Во всех подобных случаях ретушируется и маскируется принадлежность исполняемого произведения к определенной культурной эпохе, порождающей и определенные формосодержательные элементы, и ритуалы его восприятия. Клип настаивает на том, что классическую музыку создает и наслаждается ею «природный», «дикий», в своей сути первобытный человек, меж тем как на самом деле эта музыка есть порождение человека цивилизованного, городского, культурного. В этом несоответствии проявляется желание преодолеть, изъять, любым способом забыть о том массиве эпох, который ведет к нашей современности. Возникает ситуация исторической амнезии. Глобальный конфликт природы и цивилизации, в очередной раз обострившийся в начале XXI в., в эстетике клипа с удовольствием и легкостью игнорируется. Доминирует желание хотя бы в условном мире клипа видеть совмещение несовместимого, противоречащего элементарной логике. Зато в результате появляется идеальный универсум, где можно беззаботно и, главное, выборочно пожинать лишь наиболее желанные и привлекательные плоды исторического развития и технического прогресса на лоне нетронутой природы. Когда классическая музыка становится таким плодом, она и превращается в продукт, аналогичный другим продуктам современного супермаркета.

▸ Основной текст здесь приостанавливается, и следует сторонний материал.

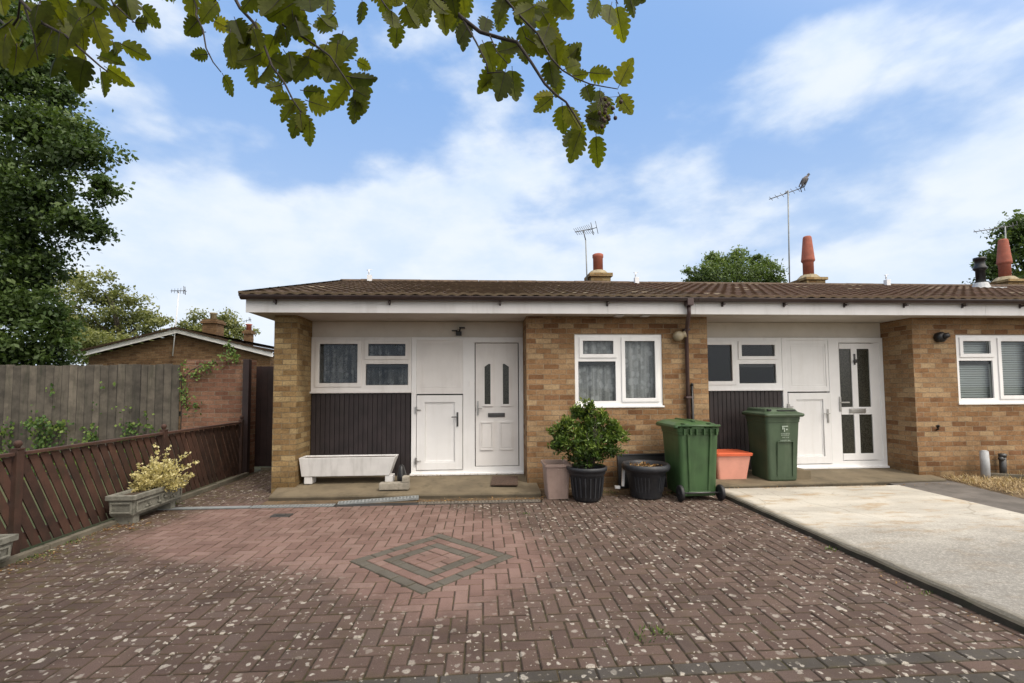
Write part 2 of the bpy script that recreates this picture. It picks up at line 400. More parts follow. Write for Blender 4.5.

Такая позиция выгодна и в отношении восприятия самой музыки. Когда отменяется длительный исторический процесс, потребовавшийся на становление классической музыки, то, получается, ее можно воспринимать, не обременяя себя знанием ее законов; теперь нет необходимости «дорасти» до понимания этой музыки, достаточно той иррационально-интуитивной реакции на музыку, которая опять же от природы заложена в любом человеке. То есть вместе с видимостью неограниченной свободы, которую получает исполнитель, «выпрыгнувший» со сцены в природную стихию, свою порцию свободы и комфортного самоощущения обретает и слушатель-зритель, более не обязанный осмысливать содержание музыки и расшифровывать культурный код ушедшей эпохи.